Finally, it was vacation.  I started the morning slow knowing that the weekend was going to be full of activity.  I headed to the airport to travel to Phoenix for a bachelorette party.

Minutes later I made my way through security.  As I was putting my laptop back into my backpack, I got my first alert.  My flight was delayed.  Upset, but knowing there was nothing that I could do, I opened my book and started reading.  No more than four pages in, I got my second notification.  Another delay.

I made my way to the help desk to change my connecting flight.  The gentleman in front of me on line stated, “Bad weather in Dallas, we probably won’t get there today.”  I smiled unsure of what to say.  It was 11:30 am and he had already started thinking our flight to Dallas would be cancelled.

I got a new boarding pass and resumed my seat at the gate.  Six more updates followed and I exchanged my ticket for four different connections.
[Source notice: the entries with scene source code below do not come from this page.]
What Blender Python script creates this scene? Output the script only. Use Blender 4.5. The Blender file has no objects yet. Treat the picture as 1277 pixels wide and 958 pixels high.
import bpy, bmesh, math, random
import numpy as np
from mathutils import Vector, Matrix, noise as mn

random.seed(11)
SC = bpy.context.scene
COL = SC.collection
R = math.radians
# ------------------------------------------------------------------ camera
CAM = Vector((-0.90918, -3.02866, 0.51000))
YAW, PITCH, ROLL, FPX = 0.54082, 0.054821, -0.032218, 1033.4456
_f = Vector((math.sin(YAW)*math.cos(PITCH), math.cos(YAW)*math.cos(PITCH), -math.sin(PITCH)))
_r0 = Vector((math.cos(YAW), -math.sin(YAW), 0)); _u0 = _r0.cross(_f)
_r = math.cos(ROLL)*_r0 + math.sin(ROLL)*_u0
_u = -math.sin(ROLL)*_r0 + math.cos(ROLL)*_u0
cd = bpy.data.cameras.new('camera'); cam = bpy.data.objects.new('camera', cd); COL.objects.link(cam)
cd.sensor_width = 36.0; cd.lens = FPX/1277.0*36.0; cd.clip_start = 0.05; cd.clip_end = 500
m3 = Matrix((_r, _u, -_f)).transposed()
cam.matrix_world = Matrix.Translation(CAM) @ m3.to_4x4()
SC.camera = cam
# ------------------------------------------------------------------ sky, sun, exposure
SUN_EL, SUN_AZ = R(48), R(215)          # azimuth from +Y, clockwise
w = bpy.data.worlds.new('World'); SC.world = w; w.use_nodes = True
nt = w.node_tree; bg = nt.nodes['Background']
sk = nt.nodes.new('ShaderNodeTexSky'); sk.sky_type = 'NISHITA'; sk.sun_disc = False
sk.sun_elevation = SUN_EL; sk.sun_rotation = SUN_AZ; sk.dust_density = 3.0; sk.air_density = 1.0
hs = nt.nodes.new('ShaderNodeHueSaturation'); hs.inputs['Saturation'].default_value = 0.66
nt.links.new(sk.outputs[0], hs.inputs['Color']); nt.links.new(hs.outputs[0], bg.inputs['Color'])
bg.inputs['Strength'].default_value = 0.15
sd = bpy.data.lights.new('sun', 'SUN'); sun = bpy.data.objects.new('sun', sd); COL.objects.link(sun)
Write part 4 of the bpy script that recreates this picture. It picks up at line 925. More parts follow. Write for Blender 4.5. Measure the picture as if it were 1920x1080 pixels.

In the meantime, I joked with other passengers, took advantage of the free snacks, and relaxed.  The plane I would take to Dallas was enroute and I knew it was just a matter of time before I got on the plane.

The plane landed and I watched all the passengers exit the plane.  I was excited to finally be boarding-  four hours late, but nonetheless, boarding.  That’s when the gate employee came on the intercom and stated “Your plane to Dallas was struck by lightning on the way into Evansville and maintenance needs to make sure it is fit to fly.”

I was instantly deflated.  Hope seemed to disappear by the minute and I found myself no longer joking with fellow passengers.  Instead, I joined a conversation with the pessimistic man that predicted we wouldn’t make it to Dallas hours earlier.

The next three hours dragged on and I felt miserable the entire time.  I was angry, bitter, and impatient.  I started thinking that we weren’t going to make the flight after all.  And, we didn’t.  Eight hours after arriving at the airport, we were told our plane would not be going and we all needed to rebook for the following day.

The gentleman was right… we weren’t going to Dallas.

On the drive home, I noticed something.  I’m an optimistic person and I try to see the good side of things.  But, in those final hours, I gave in to negativism and frustration.  I gave up hope and I gave up my optimism.

When I looked back on the entire day, the first four hours weren’t that terrible.  I met some nice people, laughed and enjoyed some free time.  But, the last few hours I texted people bitterly and was unable to do anything productive because of my mood.

One of the greatest arguments about optimism is that it can lead to great disappointment when expectations aren’t met.  Sure, I started with optimism, but I ended with the realization that I wouldn’t make it to Phoenix that night. I have to tell you, my expectations weren’t met and I was greatly disappointed.  Letting go of the optimism didn’t soften the disappointment.  Instead, it destroyed the journey.

If we think about this in the context of our greatest goals, optimism is the way to enjoy the journey.  In the eight hours I was at the airport, only the last couple were painful.  Until then, my optimism allowed me to accept my circumstances and having hope allowed me to enjoy them.  Being more realistic didn’t allow me to cope any better with the flight cancellation.  But, it did cause me to be more anxious and enjoy my current circumstance less.

I’ve been called a blind optimist more times than I can count, but optimism allows me to better handle unwanted situations.  I can hope (and believe) things will improve.  Even if they don’t, I had a better mood in the meantime.

When things don’t work out, I’m going to be deflated regardless… why not choose hope and enjoy the process.